Booking is essential as numbers are limited: Please book here [LINK TO EVENTBRITE]

Parking: There is metered street parking in Old and New Elvet, or multi-story parking at the Prince Bishops Car Park near the Market Place.

Further details

During 2011-2012, the Centre for Social Justice and Community Action worked with community and university partners and the National Coordinating Centre for Public Engagement  (NCCPE) to develop and publish a set of ethical guidelines for community-based participatory research (CBPR). These guidelines outlined the key principles (e.g. mutual respect, democratic participation, collective action) and how to put them into practice to tackle ethical challenges (issues relating to rights, responsibilities, harms, benefits, power and conflict) in the collaborative research process. Ten years later these guidelines have just been revised (see https://www.durham.ac.uk/research/institutes-and-centres/social-justice-community-action/research-areas/ethics-consultation/)

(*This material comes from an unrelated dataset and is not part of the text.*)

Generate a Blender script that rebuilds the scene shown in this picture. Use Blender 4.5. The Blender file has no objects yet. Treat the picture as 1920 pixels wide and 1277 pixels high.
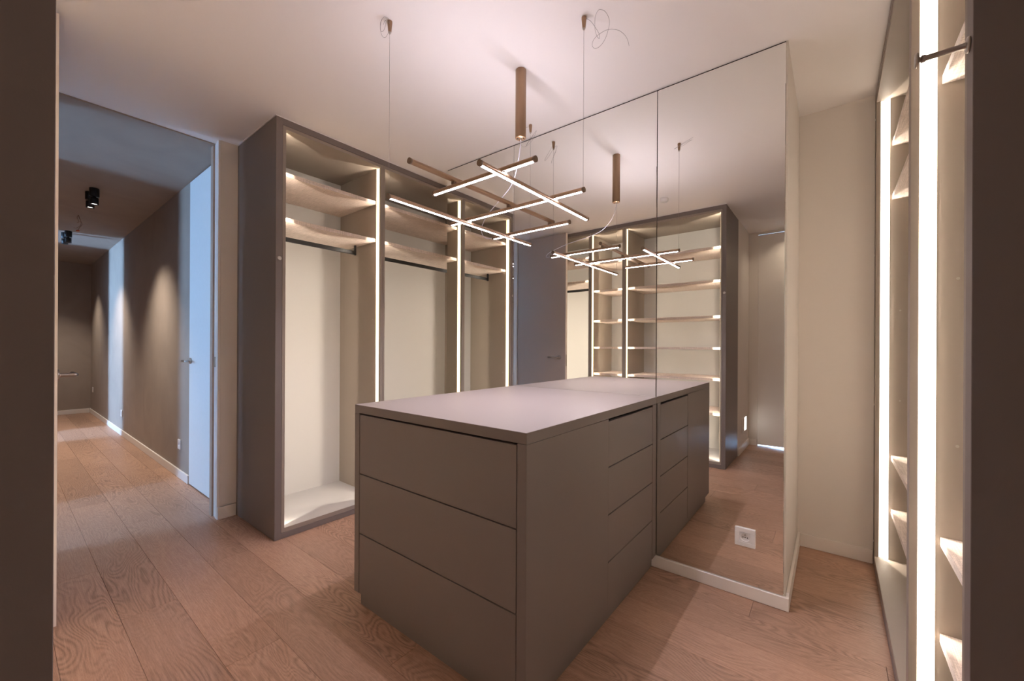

In this workshop we will introduce the second edition of the ethical guidance and will consider:

  1. What has changed in the last 10 years – both in terms of the ethical challenges facing community university research partnerships, and in the receptiveness of universities to supporting ethical practice in this approach to research?
  2. What more needs to change – in terms of the systems, structures, attitudes and cultures that are needed to underpin ethical community-university research partnerships? What role is there for community-based ethical review?

We will offer short presentations on current ethical challenges in CBPR, with perspectives from inside and outside the academy, including a contribution from visiting fellow Pradeep Narayanan on the development of community-based ethical review boards in India. In break out groups we will invite participants to share experiences of successful changes and continuing obstacles in UK universities and discuss these key questions:

  1. What counts as ethical practice, and whose responsibility it is to enable and ensure it?
  2. How and why do universities change?
  3. As participatory research becomes more popular with funders and universities, is there a danger of losing its distinctive dynamism and creativity if it becomes ‘mainstreamed’?

Contributors

Sarah Banks is Professor in the Department of Sociology and co-founder of the Centre for Social Justice and Community Action at Durham University, joint convenor the UK Participatory Research Network and a participatory action researcher with a particular interest in ethics.

Pradeep Narayanan is Director of Research, Praxis – Institute for Participatory Practices, New Delhi, India, and Visiting Research Fellow with the Centre for Social Justice and Community Action, Durham University. He works on participatory research programmes with communities facing marginalization in India and recently initiated the establishment of a community-based ethical review process.  

 

Sue Shaw is Chair of the Steering Group of the Centre for Social Justice and Community Action at Durham University. Now retired, she spent her working career in community development, with an emphasis on rural communities.